### THE EXERCISE
Reproduce the section of the listing that begins at the line containing "Keep writing the" and finishes at the line containing "leaves(1500, fn, .22, 300+i).build('crown', m_con, o);". Include both end lines and nothing beyond them.

### RECORDED DATA
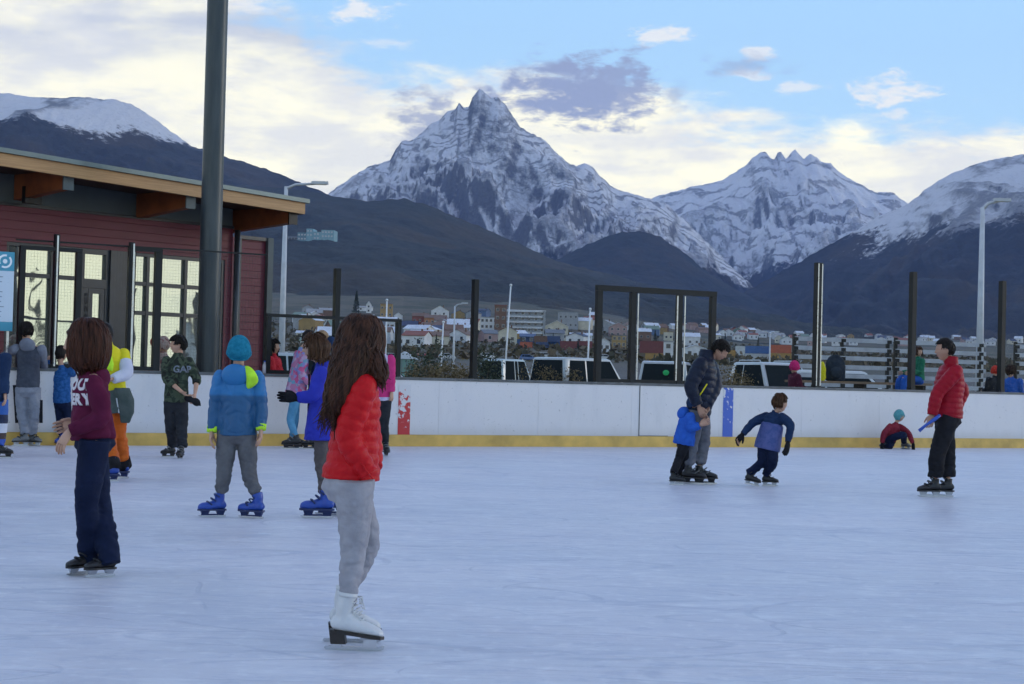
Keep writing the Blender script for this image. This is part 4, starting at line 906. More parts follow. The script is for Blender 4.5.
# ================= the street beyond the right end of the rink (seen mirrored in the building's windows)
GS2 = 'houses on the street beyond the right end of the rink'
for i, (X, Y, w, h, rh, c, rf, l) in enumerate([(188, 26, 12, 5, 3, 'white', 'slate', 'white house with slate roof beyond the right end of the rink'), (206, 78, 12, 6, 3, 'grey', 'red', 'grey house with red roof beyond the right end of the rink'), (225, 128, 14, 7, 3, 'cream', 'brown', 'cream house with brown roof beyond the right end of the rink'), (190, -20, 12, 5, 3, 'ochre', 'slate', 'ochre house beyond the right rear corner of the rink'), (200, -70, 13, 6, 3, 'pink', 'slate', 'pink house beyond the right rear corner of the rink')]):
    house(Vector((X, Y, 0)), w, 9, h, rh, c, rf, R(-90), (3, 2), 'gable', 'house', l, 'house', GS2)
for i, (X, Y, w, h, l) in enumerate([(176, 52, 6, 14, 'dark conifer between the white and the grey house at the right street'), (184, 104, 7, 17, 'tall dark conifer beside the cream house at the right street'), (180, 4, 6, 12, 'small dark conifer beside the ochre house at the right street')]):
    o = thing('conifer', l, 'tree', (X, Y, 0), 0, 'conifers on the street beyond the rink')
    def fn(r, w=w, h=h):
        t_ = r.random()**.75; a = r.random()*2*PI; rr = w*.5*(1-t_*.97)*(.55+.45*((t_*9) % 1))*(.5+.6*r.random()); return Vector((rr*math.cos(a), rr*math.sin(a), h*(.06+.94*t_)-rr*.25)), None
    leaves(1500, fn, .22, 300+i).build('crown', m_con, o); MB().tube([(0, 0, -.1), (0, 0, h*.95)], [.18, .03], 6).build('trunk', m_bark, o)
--
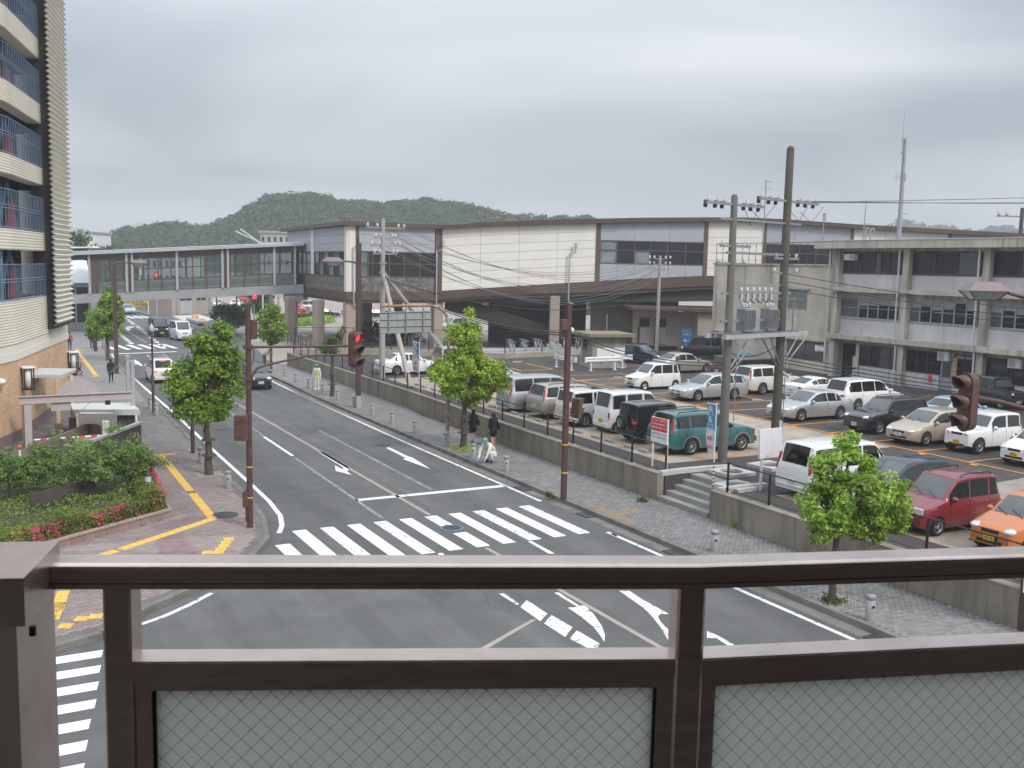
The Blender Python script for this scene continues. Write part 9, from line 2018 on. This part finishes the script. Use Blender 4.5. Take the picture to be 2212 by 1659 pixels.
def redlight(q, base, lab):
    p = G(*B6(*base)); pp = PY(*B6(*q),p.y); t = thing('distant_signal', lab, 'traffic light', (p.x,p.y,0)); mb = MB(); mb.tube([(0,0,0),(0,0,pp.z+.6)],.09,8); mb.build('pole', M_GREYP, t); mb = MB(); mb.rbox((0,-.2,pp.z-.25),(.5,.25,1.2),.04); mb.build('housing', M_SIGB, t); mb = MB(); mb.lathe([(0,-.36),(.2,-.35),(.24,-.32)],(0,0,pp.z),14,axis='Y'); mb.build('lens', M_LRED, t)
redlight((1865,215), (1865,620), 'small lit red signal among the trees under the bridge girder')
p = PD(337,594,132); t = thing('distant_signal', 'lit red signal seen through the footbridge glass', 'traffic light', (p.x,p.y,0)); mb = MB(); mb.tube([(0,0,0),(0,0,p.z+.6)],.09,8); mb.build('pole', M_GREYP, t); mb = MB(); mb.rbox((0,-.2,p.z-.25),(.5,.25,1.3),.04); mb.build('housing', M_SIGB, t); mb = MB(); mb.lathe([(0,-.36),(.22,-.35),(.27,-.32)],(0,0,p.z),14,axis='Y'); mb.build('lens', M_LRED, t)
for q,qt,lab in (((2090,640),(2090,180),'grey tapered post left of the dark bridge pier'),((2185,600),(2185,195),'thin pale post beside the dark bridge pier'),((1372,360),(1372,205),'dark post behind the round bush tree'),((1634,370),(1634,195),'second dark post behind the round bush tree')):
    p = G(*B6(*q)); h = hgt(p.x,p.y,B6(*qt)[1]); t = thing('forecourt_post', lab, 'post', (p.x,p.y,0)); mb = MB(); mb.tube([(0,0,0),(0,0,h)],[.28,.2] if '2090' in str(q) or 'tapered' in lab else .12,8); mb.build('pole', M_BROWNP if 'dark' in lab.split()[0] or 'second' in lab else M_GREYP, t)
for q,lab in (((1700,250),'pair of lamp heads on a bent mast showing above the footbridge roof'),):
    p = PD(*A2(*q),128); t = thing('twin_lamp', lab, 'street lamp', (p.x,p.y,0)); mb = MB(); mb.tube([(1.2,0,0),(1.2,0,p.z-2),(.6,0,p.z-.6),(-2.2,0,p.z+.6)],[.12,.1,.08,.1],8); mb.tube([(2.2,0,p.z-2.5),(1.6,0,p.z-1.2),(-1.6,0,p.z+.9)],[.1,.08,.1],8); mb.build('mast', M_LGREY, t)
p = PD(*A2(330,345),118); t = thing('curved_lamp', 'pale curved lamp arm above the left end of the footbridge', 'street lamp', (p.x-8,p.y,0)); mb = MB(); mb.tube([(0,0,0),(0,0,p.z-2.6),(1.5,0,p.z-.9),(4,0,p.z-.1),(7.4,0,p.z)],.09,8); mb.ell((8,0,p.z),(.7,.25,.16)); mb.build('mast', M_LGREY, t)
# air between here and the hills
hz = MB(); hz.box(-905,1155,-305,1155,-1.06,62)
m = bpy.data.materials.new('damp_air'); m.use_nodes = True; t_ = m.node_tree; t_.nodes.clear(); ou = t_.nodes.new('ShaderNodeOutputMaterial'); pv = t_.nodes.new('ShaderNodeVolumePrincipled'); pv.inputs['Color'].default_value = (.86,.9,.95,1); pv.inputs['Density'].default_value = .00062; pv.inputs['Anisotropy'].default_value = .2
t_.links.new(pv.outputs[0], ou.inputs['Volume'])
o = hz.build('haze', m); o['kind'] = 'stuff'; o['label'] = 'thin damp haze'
==
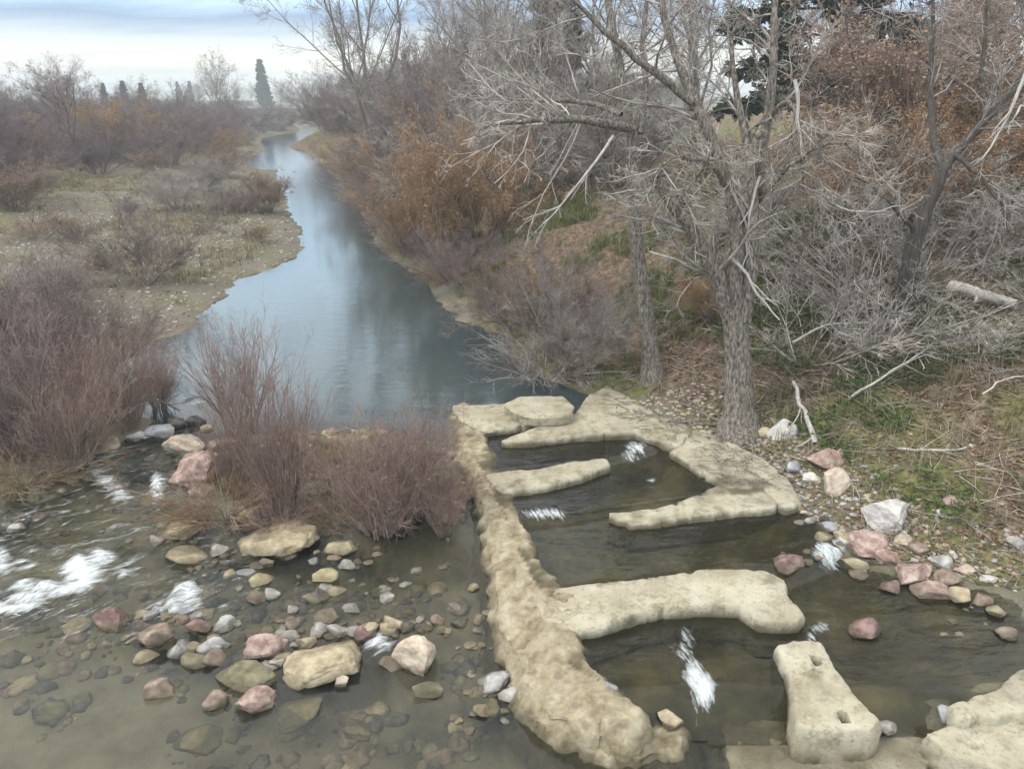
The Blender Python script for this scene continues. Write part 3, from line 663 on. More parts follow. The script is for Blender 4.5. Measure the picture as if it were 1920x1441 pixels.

### EXERCISE OUTPUT
Keep writing the Blender script for this image. This is part 4, starting at line 906. More parts follow. The script is for Blender 4.5.
# ================= the street beyond the right end of the rink (seen mirrored in the building's windows)
GS2 = 'houses on the street beyond the right end of the rink'
for i, (X, Y, w, h, rh, c, rf, l) in enumerate([(188, 26, 12, 5, 3, 'white', 'slate', 'white house with slate roof beyond the right end of the rink'), (206, 78, 12, 6, 3, 'grey', 'red', 'grey house with red roof beyond the right end of the rink'), (225, 128, 14, 7, 3, 'cream', 'brown', 'cream house with brown roof beyond the right end of the rink'), (190, -20, 12, 5, 3, 'ochre', 'slate', 'ochre house beyond the right rear corner of the rink'), (200, -70, 13, 6, 3, 'pink', 'slate', 'pink house beyond the right rear corner of the rink')]):
    house(Vector((X, Y, 0)), w, 9, h, rh, c, rf, R(-90), (3, 2), 'gable', 'house', l, 'house', GS2)
for i, (X, Y, w, h, l) in enumerate([(176, 52, 6, 14, 'dark conifer between the white and the grey house at the right street'), (184, 104, 7, 17, 'tall dark conifer beside the cream house at the right street'), (180, 4, 6, 12, 'small dark conifer beside the ochre house at the right street')]):
    o = thing('conifer', l, 'tree', (X, Y, 0), 0, 'conifers on the street beyond the rink')
    def fn(r, w=w, h=h):
        t_ = r.random()**.75; a = r.random()*2*PI; rr = w*.5*(1-t_*.97)*(.55+.45*((t_*9) % 1))*(.5+.6*r.random()); return Vector((rr*math.cos(a), rr*math.sin(a), h*(.06+.94*t_)-rr*.25)), None
    leaves(1500, fn, .22, 300+i).build('crown', m_con, o); MB().tube([(0, 0, -.1), (0, 0, h*.95)], [.18, .03], 6).build('trunk', m_bark, o)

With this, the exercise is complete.